Wir erwarten ganz einfach, dass demjenigen, der das Abschiebehindernis nicht zu vertreten hat und sich rechtstreu verhält, sein Bemühen um Arbeit anerkannt wird. Ihm sollten seine Integrationsleistungen anerkannt werden. Hier besteht die dringende Bitte – meine Kollegin Frau Spiegel hat es schon gesagt –, dass auch die humanitäre Ausnahmeregelung für ältere, kranke und erwerbsunfähige Menschen gilt und es nicht so kommt, dass sie immer wieder nur Kettenduldungen bekommen, sodass die Menschen hier bleiben und faktisch keine Chancen haben. Das wollen wir mit dem Antrag erreichen.

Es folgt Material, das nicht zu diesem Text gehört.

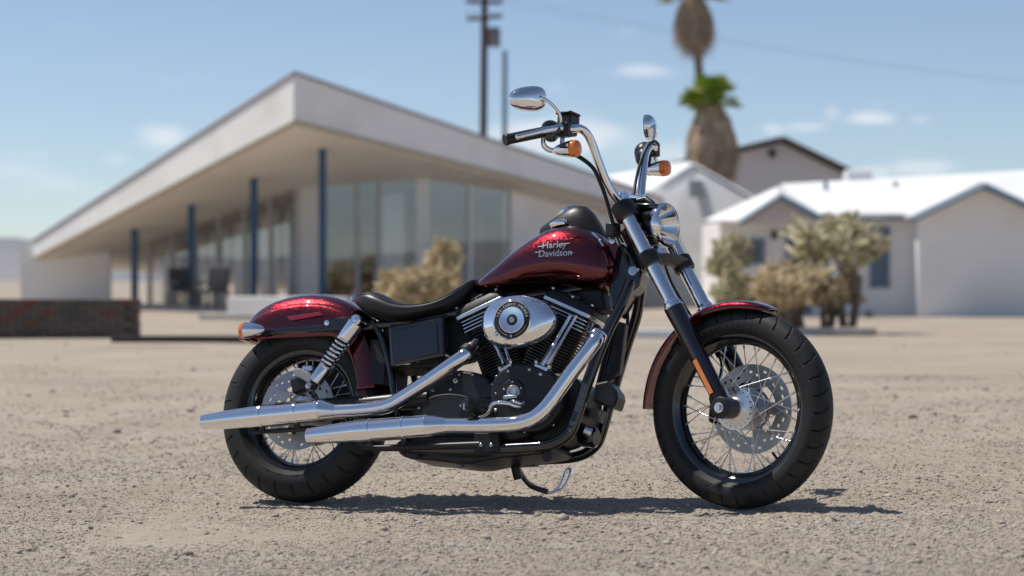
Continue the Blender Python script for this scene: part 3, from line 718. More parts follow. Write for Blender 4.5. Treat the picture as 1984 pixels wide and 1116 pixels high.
# ================================================================== THE MOTORCYCLE
TH, LEAN, PIT, DEL, RAKE = .3807, .2169, .0263, .278, R(29)
BO = Vector((-.7441, 7.4687, H - .4763))                       # rear axle in the world
BM = Matrix.Translation(BO) @ Matrix.Rotation(-TH, 4, 'Z') @ Matrix.Rotation(-PIT, 4, 'Y') @ Matrix.Rotation(-LEAN, 4, 'X')
AX = Vector((1.630, 0, .007))                               # front axle, wheels straight (x forward, y left, z up)
su = Vector((-math.sin(RAKE), 0, math.cos(RAKE))); sv = Vector((math.cos(RAKE), 0, math.sin(RAKE)))
SO = AX - sv * .07
ST = Matrix.Translation(SO) @ Matrix.Rotation(-DEL, 4, su) @ Matrix.Translation(-SO)   # steering
BASE = Vector((.80, 0, -.33)); TB = Matrix.Translation(-BASE)
moto = empty('motorcycle'); moto.matrix_world = BM @ Matrix.Translation(BASE)
tag(moto, 'dark red cruiser motorcycle with chrome exhausts and tall handlebars leaning on its side stand', 'motorcycle')
CAMP = Vector((0, 0, H))
def unproj(Mx, px, py, s):
    Mi = Mx.inverted(); o = Mi @ CAMP; d = Mi.to_3x3() @ Vector(((px - 992) / F, 1, (544 - py) / F))
    return o + d * ((-s - o.y) / d.y)
BMS = BM @ ST
def B(px, py, s): return unproj(BM, px, py, s)              # frame-fixed point on the plane s to the right of the centreline
def S(px, py, s): return unproj(BMS, px, py, s)             # the same for parts that turn with the fork
def L(x, s, z): return Vector((x, -s, z))
def mir(p): return Vector((p.x, -p.y, p.z))
def part(name, mb, m, parent=None, st=False, smooth=40, bevel=0, label=None):
    T = TB @ ST if st else TB
    o = link(name, mb.mesh(name, smooth, T), m, parent or moto, bevel)
    if label: o['label'] = label
    return o
Yax = Vector((0, 1, 0)); RT = Vector((0, -1, 0))            # RT = towards the rider's right

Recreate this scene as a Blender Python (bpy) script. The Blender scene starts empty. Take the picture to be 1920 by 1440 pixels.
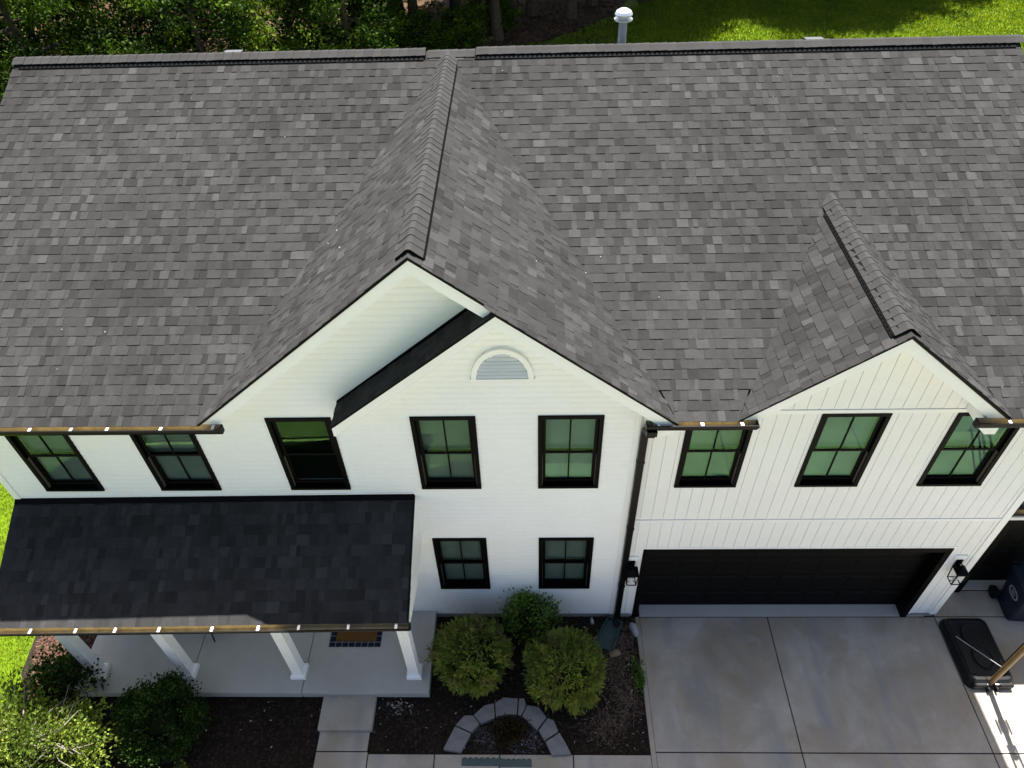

Wir wollen nicht Illegalität legalisieren und was Sie da alles eben versucht haben darzustellen. Ich finde es schlimm, dass wir hier immer wieder in die Richtung dieselbe Leier hören, als ob wir nie etwas erklärt und richtiggestellt hätten.

Das ist der Diskussion und dieser Menschen nicht würdig. Ich fordere Sie einfach noch einmal auf, dass Sie mit uns nicht nur nachdenken, sondern auch einmal den Bericht der Enquete-Kommission lesen, dass Sie einmal die Teile lesen, die nicht als Sondervotum eingebracht wurden, sondern die andere Geschichte lesen und uns und die Landesregierung darin unterstützen, eine solche Regelung auf Bundesebene herbeizuführen.